Maybee I have so partial Information. When Storage Spaces came out I did a lot of testing how Storage Spaces behaves when parts of Data are going bad.
I tested: pull a disc, take Power Cord Off, all when doing write operations at the same time, manipulating Sectors of discs when vm was running/not running and so on. Every scenario that usually can happen. Nothing of all these things could really harm the Volume. Sure it went degraded but rebuilding was easy and always correct. No corrupt files. I tested with Mirrored Volumes and ReFs.
I tested the bad sector handling with following scenario:
Virtual Discs, mounted in VmWare with a ParaVirtual Controller to make it possible to add a disc to different VM's, powered on the same time
First I added the disc to a Windows Server 2012 and produced some data, on a volume with Storage Spaces
Next I added the disc also to a second VM and modified the sectors of the discs directly with a Hex-Editor (This does normally not work with a modern OS as direct hardware acces is locked, so I used XP if I can good remember). On next Storage-Checkup the bad sector was corrected with the data of the mirror partner. I have no idea how Storage Spaces really knows which one is correct, but it took always the right one. What was interesting, manipulated NTFS Volumes were also corrected the right way. It seems that a lot of these things are not bound with the Filesystem itself but with Storage Spaces.

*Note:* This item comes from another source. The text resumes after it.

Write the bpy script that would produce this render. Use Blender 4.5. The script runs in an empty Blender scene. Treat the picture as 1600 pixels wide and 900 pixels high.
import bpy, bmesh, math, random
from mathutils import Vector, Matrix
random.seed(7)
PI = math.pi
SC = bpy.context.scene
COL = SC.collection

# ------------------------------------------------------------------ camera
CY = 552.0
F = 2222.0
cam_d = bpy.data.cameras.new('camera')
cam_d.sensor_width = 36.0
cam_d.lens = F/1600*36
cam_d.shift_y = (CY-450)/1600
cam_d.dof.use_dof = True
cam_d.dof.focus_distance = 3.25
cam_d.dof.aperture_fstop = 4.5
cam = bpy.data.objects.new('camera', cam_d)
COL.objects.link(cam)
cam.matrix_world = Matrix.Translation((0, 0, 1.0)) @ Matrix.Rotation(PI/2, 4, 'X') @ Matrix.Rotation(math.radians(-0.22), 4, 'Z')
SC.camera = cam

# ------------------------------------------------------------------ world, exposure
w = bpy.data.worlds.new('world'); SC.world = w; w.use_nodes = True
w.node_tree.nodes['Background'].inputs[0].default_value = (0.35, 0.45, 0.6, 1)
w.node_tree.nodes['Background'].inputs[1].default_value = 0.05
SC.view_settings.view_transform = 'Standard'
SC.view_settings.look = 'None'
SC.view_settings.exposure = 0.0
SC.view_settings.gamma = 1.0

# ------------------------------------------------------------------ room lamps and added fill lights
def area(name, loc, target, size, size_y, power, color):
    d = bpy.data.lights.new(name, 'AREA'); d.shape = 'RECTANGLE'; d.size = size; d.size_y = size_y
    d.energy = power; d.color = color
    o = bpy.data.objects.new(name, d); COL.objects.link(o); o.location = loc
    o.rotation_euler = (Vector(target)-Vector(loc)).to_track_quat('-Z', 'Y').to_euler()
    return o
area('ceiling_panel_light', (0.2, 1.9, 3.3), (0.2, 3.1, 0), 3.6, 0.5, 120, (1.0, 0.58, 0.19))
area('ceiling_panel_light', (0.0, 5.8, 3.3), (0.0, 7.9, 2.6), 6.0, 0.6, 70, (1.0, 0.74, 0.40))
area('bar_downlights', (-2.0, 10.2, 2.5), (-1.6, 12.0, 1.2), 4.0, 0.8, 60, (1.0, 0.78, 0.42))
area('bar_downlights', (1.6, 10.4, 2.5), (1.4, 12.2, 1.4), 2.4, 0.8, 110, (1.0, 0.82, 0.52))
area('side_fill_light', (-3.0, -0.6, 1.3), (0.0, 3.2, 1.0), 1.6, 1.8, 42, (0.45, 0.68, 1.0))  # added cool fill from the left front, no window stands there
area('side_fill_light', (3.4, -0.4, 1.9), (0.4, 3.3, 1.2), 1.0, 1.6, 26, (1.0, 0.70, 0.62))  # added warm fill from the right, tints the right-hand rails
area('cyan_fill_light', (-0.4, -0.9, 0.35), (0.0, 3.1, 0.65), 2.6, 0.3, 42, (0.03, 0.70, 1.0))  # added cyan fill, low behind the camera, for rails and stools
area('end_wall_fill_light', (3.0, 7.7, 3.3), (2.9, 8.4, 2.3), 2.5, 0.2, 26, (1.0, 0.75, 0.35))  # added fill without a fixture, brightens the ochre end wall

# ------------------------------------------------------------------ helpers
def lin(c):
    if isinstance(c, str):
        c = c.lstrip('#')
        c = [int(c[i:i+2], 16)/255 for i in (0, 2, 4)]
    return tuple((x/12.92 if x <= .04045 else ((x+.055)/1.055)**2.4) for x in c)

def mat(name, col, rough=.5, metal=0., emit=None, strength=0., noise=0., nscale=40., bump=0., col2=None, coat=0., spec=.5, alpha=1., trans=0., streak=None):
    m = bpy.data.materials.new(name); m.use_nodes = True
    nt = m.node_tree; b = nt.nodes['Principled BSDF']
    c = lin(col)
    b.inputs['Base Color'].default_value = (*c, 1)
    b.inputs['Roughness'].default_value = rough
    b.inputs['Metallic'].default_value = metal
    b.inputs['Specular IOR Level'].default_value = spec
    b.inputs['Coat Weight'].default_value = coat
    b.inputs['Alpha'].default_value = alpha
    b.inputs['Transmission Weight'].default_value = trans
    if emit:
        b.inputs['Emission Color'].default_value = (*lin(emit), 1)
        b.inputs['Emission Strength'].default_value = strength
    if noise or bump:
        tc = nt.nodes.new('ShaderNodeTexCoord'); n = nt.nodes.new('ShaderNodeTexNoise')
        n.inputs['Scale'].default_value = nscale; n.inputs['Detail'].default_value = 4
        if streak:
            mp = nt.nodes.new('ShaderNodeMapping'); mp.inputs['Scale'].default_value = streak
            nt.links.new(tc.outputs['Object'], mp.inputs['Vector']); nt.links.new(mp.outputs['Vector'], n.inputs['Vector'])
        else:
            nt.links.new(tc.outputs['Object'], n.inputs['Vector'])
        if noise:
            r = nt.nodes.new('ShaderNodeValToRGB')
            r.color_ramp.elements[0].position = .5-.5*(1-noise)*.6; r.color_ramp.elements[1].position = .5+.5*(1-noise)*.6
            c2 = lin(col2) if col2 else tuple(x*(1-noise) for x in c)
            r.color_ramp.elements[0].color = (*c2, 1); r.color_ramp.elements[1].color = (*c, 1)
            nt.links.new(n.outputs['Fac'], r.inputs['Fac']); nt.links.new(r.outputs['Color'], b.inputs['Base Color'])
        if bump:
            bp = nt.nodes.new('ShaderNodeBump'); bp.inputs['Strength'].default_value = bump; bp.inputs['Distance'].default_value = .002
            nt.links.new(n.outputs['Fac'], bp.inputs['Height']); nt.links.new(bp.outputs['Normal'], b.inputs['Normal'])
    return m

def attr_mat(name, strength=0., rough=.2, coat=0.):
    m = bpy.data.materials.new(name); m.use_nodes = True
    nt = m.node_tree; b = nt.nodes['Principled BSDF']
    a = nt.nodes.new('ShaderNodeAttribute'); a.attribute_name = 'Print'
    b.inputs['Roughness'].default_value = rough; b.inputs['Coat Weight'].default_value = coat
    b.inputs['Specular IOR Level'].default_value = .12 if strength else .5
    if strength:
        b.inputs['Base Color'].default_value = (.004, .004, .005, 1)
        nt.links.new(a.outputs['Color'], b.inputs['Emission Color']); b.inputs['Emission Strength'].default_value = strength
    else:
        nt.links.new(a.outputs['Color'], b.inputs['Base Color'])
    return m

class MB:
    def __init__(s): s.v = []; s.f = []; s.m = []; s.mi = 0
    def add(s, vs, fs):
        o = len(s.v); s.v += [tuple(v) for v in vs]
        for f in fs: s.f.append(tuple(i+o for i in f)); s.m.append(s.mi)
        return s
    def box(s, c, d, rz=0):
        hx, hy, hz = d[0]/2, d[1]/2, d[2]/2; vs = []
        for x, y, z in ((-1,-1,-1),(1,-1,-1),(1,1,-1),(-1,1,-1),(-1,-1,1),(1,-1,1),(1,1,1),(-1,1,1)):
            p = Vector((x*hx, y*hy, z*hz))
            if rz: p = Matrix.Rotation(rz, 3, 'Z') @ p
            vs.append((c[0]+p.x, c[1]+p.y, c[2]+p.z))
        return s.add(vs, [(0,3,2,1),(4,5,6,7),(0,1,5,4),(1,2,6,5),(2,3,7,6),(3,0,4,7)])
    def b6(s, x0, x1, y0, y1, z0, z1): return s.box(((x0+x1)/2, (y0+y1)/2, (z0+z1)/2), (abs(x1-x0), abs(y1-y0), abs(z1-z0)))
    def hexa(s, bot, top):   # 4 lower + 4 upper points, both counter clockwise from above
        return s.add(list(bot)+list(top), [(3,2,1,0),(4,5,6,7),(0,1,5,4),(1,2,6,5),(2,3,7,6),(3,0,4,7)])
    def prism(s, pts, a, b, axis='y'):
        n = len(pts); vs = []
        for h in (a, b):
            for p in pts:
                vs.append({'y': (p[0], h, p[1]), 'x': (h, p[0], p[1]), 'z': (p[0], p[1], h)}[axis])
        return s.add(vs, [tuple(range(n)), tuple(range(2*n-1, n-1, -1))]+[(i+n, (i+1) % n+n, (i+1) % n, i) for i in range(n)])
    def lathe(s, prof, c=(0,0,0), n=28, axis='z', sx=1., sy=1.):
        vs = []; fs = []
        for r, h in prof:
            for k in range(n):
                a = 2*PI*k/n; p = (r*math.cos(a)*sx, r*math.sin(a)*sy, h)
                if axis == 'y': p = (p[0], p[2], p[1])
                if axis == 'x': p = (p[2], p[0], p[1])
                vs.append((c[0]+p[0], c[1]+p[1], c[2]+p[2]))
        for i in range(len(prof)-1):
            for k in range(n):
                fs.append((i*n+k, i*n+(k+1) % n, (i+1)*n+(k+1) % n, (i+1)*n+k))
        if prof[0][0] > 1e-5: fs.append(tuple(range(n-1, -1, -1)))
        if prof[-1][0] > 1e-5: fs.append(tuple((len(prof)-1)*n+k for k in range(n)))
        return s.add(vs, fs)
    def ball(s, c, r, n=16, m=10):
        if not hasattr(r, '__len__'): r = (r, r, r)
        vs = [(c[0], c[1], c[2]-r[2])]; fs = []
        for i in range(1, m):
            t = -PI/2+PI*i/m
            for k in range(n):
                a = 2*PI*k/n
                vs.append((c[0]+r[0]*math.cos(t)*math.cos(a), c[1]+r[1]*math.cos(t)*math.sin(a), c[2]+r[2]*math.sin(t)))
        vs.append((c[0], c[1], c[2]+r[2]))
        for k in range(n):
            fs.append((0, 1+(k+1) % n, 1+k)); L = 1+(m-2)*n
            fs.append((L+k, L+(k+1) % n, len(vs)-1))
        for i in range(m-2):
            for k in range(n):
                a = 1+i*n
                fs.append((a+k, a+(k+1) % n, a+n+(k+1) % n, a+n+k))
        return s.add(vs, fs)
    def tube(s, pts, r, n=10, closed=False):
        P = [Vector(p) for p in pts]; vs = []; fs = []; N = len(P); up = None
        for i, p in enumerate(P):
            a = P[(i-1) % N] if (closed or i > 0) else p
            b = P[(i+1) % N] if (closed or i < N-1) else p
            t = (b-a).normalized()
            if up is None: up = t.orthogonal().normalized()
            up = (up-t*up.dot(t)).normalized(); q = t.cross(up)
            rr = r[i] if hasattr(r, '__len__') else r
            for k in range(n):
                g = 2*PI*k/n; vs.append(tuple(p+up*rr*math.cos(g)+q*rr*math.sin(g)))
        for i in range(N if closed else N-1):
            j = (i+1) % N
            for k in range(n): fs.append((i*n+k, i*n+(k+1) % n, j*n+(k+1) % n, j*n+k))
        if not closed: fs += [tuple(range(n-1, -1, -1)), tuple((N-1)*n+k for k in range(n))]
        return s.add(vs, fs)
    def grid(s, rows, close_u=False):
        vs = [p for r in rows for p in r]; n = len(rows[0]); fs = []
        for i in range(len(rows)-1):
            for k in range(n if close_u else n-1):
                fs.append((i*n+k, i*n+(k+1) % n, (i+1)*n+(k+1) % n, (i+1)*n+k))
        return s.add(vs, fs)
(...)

What was also interessting is the fact that even NTFS was not currupt when I pulled the power cord and brought everything down when doing Write-Operations. On the other hand same test with a NTFS volume direct on the disc made problems. For me it seems that a NTFS-Volume on Storage Spaces does benefit also of some enhancements of ReFs. But these Full-Power-Down tests I did not that much with NTFS, first goal was to stress ReFs volumes max. So It could be also some kind of luck. Id did the same tests later with Deduplication On. No change at all. In my opinion Storage Spaces is bloody robust since the first hours.
Edit: Thats what makes 3-way mirror so cool, Storage Spaces will be able to handle such silent failures correct too. So full disc failure and also some bad sectores which were not found at the right moment on the mirror partner.
What I do not know is how a physical bad sector works. If it works the same way than a logically modified sector, than storage spaces will handle it correct.
These tests were the reason that I changed a lot from hardware raid-controllers to Software Raid with based on Storage Spaces. Directly from the beginning when it came out. First two years I used it just for VDI and some high performance things. To have a real life test. No problems at all. ESXi>windows as storage app>NFS>ESXi on the same machine (with NTFS, as ReFs has to long FileID's to offer it with NFS, you would need a NFS-Server with its own Filetable). It was really enormous fast and blowed my SAN far away because of low latency and SSD's. Now with NVMe it is even Faster. =)
The only thing that was really bad and does really suck was the "full disc-bug" of ReFs. So when it runs out of space. These was really a pain. But I think these problems are almost gone today. Before it could always happen because it is not the complete free space that counts. But these is another thing than what you asked.
EDIT: Well there is another thing too. Rebuilding with a disc that comes back and still has Data is not 100% sure it takes the Data which was always online as "reliable". I personally did never had this probelm, but other people had.
Tests I've done with high end SSD's and also with usual discs. Well for usual discs, write operations are a real pain because the lack of a good and especially working write-buffer. So I would always go with high quality SSDs with a really good average and a low max. latency on Storage Spaces.